There soon followed a rash of indictments. Azariah’s son, George, and his nephew, Francis Paulin, were picked up in Tuscarawas County where they were working under fictitious names. Gang member Delmar Little received six years in prison but served only two.  Others were rounded up as well.

But what became of Azariah Paulin, Morgantown’s patriarch?  

ON THE TRAIL OF THE ‘OLD FOX’

Paulin was indicted on four charges: concealing stolen property, corrupting witnesses, perjury and arson – all of them based on the cooperation of Cluse. Paulin was arrested in June 1884, after being found under a bed and prevented from making a run for it before the sheriff’s arrival, according to a Dispatch account.

“It is now thought the prisoner intended to start for Canada the same night he was arrested,” the newspaper reported, “but he failed to start early enough, and therefore he is now wiping the sweat from his brow, behind the bars in county jail.”

Nevertheless, Paulin secured a $2,200 bail bond by mortgaging his 96-acre farm. Then, he disappeared.

Paulin – thought by his wife to threaten suicide – evaded the law for some two months, moving from place to place almost daily. Authorities caught track of him heading eastbound on the Cumberland Railway. While stopping over in Harrisburg, the “Old Fox” posed as a tramp under an assumed name to secure free overnight lodging in a local lockup there. He was released the next morning. 

Paulin took the Cumberland to Shippensburg, Pa., where he lodged with Jacob Stoffer, a former resident of Mahoning County.  

The law wasn’t far behind. 

On the alert for the fugitive, an astute sheriff in Shippensburg discovered that Paulin had received mail at the local post office. As the sheriff left the building, he observed Paulin on a horse across the street. He closed in and immediately took him into custody. Paulin had between $7 and $8 on his person.

This highway map, from 1939, shows “Morgantown.”

“In court he presented a grizzled and unkempt appearance,” according to Sanderson’s History.  Paulin pleaded guilty to two counts: subornation of perjury and arson. The charges of receiving stolen property and corrupting witnesses were dropped.  

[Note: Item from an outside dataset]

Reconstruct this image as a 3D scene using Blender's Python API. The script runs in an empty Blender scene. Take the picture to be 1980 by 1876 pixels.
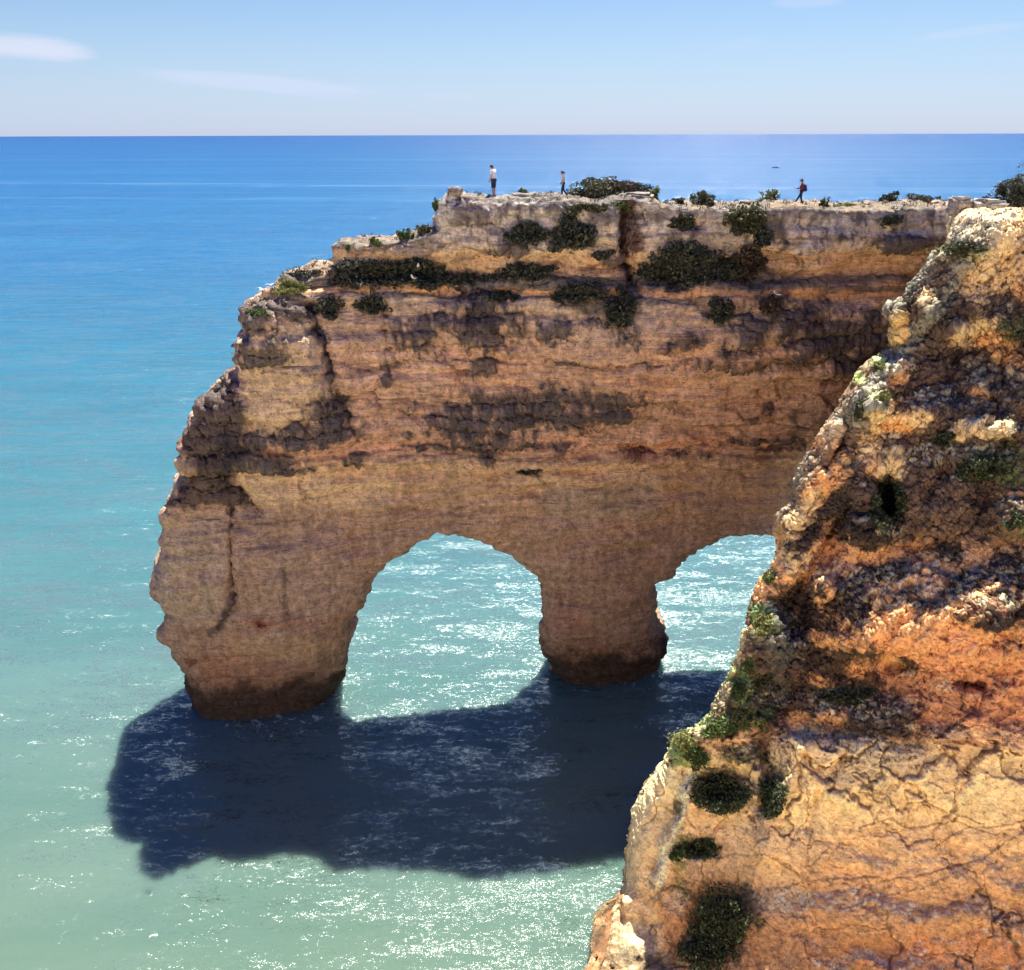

“I’m not really guilty of this crime, but I discover that I am so surrounded with witnesses who will swear my liberty away and whose statements I cannot contradict, except by myself,” Paulin is quoted in Sanderson’s account. “I am satisfied that upon trial I would be found guilty, although I am perfectly innocent of the charge.”

His attorney, I.A. Justice, pleaded the court for clemency, citing the defendant’s age and health. Paulin was sentenced to six years in prison, three years for each count. He served 41/2 years and was released in 1889 for good behavior. He returned to Mahoning County and died in Beaver Township in 1905 at the age of 75.

There is little or no evidence left of Morgantown. Aside from a 1939 highway map that references the hamlet, the name faded years ago.  

One reminder, however, still survives as motorists cross into Springfield Township and divert down a roadway that winds toward the entrance of the Lake Club.  

Its name? Paulin Road. 

Pictured: Brig. Gen. John Hunt Morgan and his Confederate raiders terrorized Ohio in 1863.